The prospect of a negative reaction from fans and the public didn't deter him. "Why would I care?" he says, pulling a face of bored annoyance. "You can call me 'gay', 'fag' -- I don't care. I have my family and friends' support. Other than that I don't care."
It is still early days, but he claims the reaction has been largely supportive. "There have been some negative (comments). People start thinking you just want the attention of the media. I don't read much of it, though."
This is undoubtedly wise: after our interview, the Swedish channel TV4 removes its article about him from its website because of the volume of hate-filled comments.

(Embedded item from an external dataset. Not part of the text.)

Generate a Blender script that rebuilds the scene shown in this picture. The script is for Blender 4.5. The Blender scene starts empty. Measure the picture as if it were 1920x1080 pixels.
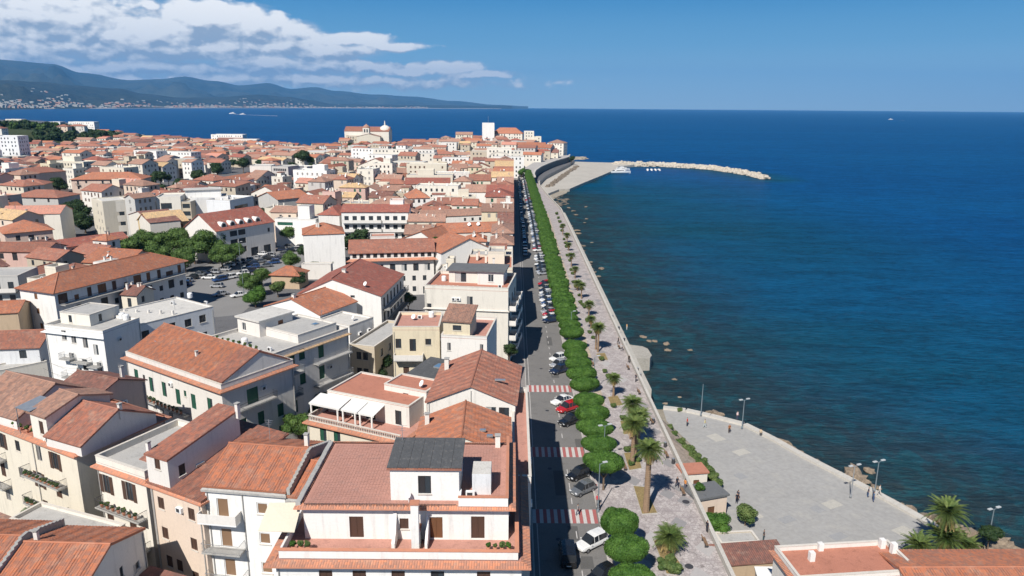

How would he deal with homophobic abuse? "I would say, 'Good for you -- you're immature and unsure of yourself'." Two days after coming out Hysén played a local friendly match, but with so few spectators he can't yet judge how the crowd will respond. "But my team-mates were like, 'Let's go, let's win the game', the same way they always do."
The rivals of his brothers' teams, he says, have already made up chants, however. For the first time Hysén fidgets and looks uncomfortable: "They're about everyone in the city doing to me the stuff that gay people do when they're having intercourse."
Hysén says that he has never been attracted to any fellow players, but when I ask about boyfriends, football is the sticking point. "I've never had a relationship," he says. "This is the main problem: no one (gay) knows about football and no one is even interested in football!"
He shrieks these last few words with the disgust one might reserve for describing a hate crime.
His club has proved supportive, reassuring him that they will suspend players who make abusive comments.
Given his experiences, why does he think other gay players stay in the closet? "It's different if you're in the Premier League," he says. "The press will be much bigger. And if you don't have the support of your family . . .
"It will be easier for me but it won't be easy -- I don't think football has changed. But it's 2011, it's time to change."
For now he is still coming to terms with the huge international reaction: "It's crazy. I heard that Perez Hilton (the US celebrity blogger) wrote about me on his website! How the hell does he know about me?"
In time, I suggest, it will be more than just a media mushroom cloud: Hysén will have to come to terms with being an historical figure, the Buzz Aldrin of gay footballers. He looks stunned, humbled and stutters a few "ers" before composing himself.
"I've done something for everyone now, so I just hope we can all learn from this. It feels great."